**Available data**
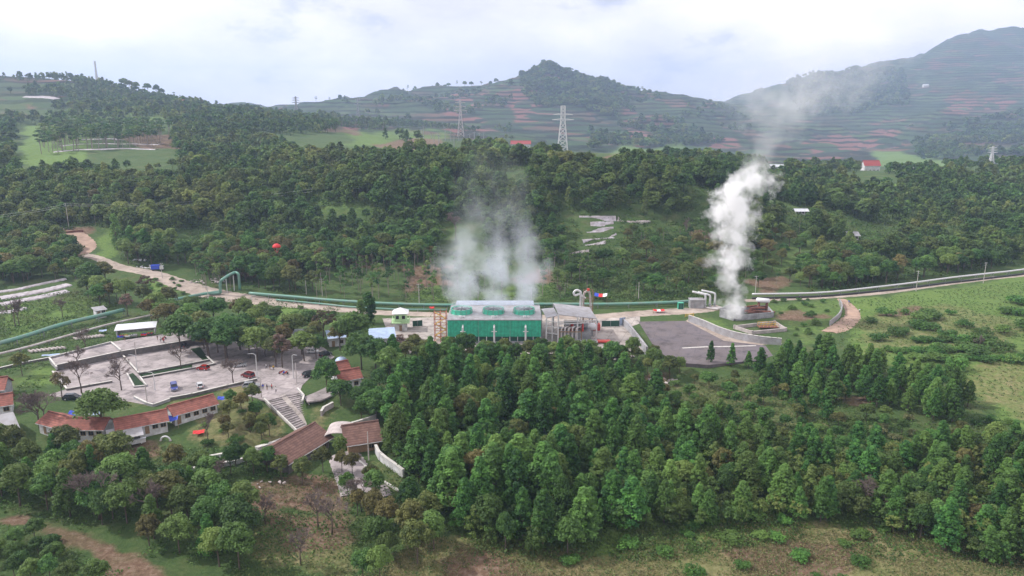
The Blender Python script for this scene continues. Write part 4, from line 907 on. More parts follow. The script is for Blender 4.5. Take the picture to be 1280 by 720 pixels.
# ------------------------------------------------------------------ separator station and steaming pit
sp_ = thing('pump_house', 'small grey block house beside the white gooseneck pipes', 'building', at(867, 386, 0))
b = MB(); b.box((1.5, 2, 1.7), (5.5, 3.6, 3.4)); b.build('wall', 'sheet_grey', sp_); b = MB(); b.box((1.5, 2, 3.5), (6, 4.1, .25)); b.build('roof', 'sheet_grey', sp_)
b = MB(); b.box((.5, .17, 1.05), (1, .08, 2.1)); b.build('door', 'steel_grey', sp_)
gc = thing('green_cabinet', 'green metal cabinet standing under the pipeline end', 'cabinet', at(851, 387, 0)); b = MB(); b.box((0, .8, 1.4), (2.2, 1.6, 2.7)); b.build('cabinet_body', 'green_paint', gc, bevel=.06)
for x in (-.5, .5): b = MB(); b.box((x, -.03, 1.4), (.9, .06, 2.3)); b.build('door', 'green_dark', gc)
for i, (u, v, h, ln) in enumerate(((881, 385, 5.6, 5), (887, 384.5, 5.2, 4.6), (893, 384, 5.8, 5.2))):
    o = thing('gooseneck_pipe', ('gooseneck of white pipe closest to the grey block house', 'middle white gooseneck pipe of the three', 'white gooseneck pipe closest to the steam plume')[i], 'pipe', at(u, v, 0), 0, 'white gooseneck pipes')
    b = MB(); b.tube(smooth_path([(0, 0, -.3), (0, 0, h - 1), (-.6, .2, h), (-2, .6, h + .3), (-ln, 1.6, h + .8)], 5), .42, 12); b.build('pipe', 'steel_white', o, smooth=True)
    b = MB(); b.tube([(0, 0, 1.2), (0, 0, 1.5)], .75, 14); b.build('flange', 'steel_grey', o)
    b = MB(); b.tube([(.3, -1.5, .5), (4.2, -4, .5)], .3, 10); b.build('drain_pipe', 'pipe_pale', o)
def box_pit(name, label, cat, P, h, t, mat, cap='kerb'):
    root = P[0].copy(); o = thing(name, label, cat, root); n_ = len(P)
    for i in range(n_):
        a = P[i] - root; c_ = P[(i + 1) % n_] - root; d = (c_ - a); nrm = Vector((-d.y, d.x, 0)).normalized(); e = d.normalized() * t
        b = MB(); A = a + e * .5; B = c_ - e * .5; vs = [A - nrm * t / 2, B - nrm * t / 2, B + nrm * t / 2, A + nrm * t / 2]
        b.add([v + Vector((0, 0, -.6)) for v in vs] + [v + Vector((0, 0, h)) for v in vs], [(3, 2, 1, 0), (4, 5, 6, 7), (0, 1, 5, 4), (1, 2, 6, 5), (2, 3, 7, 6), (3, 0, 4, 7)]); b.build('pit_wall', mat, o)
        b = MB(); b.box((a.x, a.y, h / 2 - .2), (t * 1.3, t * 1.3, h + .9)); b.build('corner_post', mat, o)
    return o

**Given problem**
Reproduce the whole listing word for word, setting aside any pictures.

**Solution for this task**
The Blender Python script for this scene continues. Write part 4, from line 907 on. More parts follow. The script is for Blender 4.5. Take the picture to be 1280 by 720 pixels.
# ------------------------------------------------------------------ separator station and steaming pit
sp_ = thing('pump_house', 'small grey block house beside the white gooseneck pipes', 'building', at(867, 386, 0))
b = MB(); b.box((1.5, 2, 1.7), (5.5, 3.6, 3.4)); b.build('wall', 'sheet_grey', sp_); b = MB(); b.box((1.5, 2, 3.5), (6, 4.1, .25)); b.build('roof', 'sheet_grey', sp_)
b = MB(); b.box((.5, .17, 1.05), (1, .08, 2.1)); b.build('door', 'steel_grey', sp_)
gc = thing('green_cabinet', 'green metal cabinet standing under the pipeline end', 'cabinet', at(851, 387, 0)); b = MB(); b.box((0, .8, 1.4), (2.2, 1.6, 2.7)); b.build('cabinet_body', 'green_paint', gc, bevel=.06)
for x in (-.5, .5): b = MB(); b.box((x, -.03, 1.4), (.9, .06, 2.3)); b.build('door', 'green_dark', gc)
for i, (u, v, h, ln) in enumerate(((881, 385, 5.6, 5), (887, 384.5, 5.2, 4.6), (893, 384, 5.8, 5.2))):
    o = thing('gooseneck_pipe', ('gooseneck of white pipe closest to the grey block house', 'middle white gooseneck pipe of the three', 'white gooseneck pipe closest to the steam plume')[i], 'pipe', at(u, v, 0), 0, 'white gooseneck pipes')
    b = MB(); b.tube(smooth_path([(0, 0, -.3), (0, 0, h - 1), (-.6, .2, h), (-2, .6, h + .3), (-ln, 1.6, h + .8)], 5), .42, 12); b.build('pipe', 'steel_white', o, smooth=True)
    b = MB(); b.tube([(0, 0, 1.2), (0, 0, 1.5)], .75, 14); b.build('flange', 'steel_grey', o)
    b = MB(); b.tube([(.3, -1.5, .5), (4.2, -4, .5)], .3, 10); b.build('drain_pipe', 'pipe_pale', o)
def box_pit(name, label, cat, P, h, t, mat, cap='kerb'):
    root = P[0].copy(); o = thing(name, label, cat, root); n_ = len(P)
    for i in range(n_):
        a = P[i] - root; c_ = P[(i + 1) % n_] - root; d = (c_ - a); nrm = Vector((-d.y, d.x, 0)).normalized(); e = d.normalized() * t
        b = MB(); A = a + e * .5; B = c_ - e * .5; vs = [A - nrm * t / 2, B - nrm * t / 2, B + nrm * t / 2, A + nrm * t / 2]
        b.add([v + Vector((0, 0, -.6)) for v in vs] + [v + Vector((0, 0, h)) for v in vs], [(3, 2, 1, 0), (4, 5, 6, 7), (0, 1, 5, 4), (1, 2, 6, 5), (2, 3, 7, 6), (3, 0, 4, 7)]); b.build('pit_wall', mat, o)
        b = MB(); b.box((a.x, a.y, h / 2 - .2), (t * 1.3, t * 1.3, h + .9)); b.build('corner_post', mat, o)
    return o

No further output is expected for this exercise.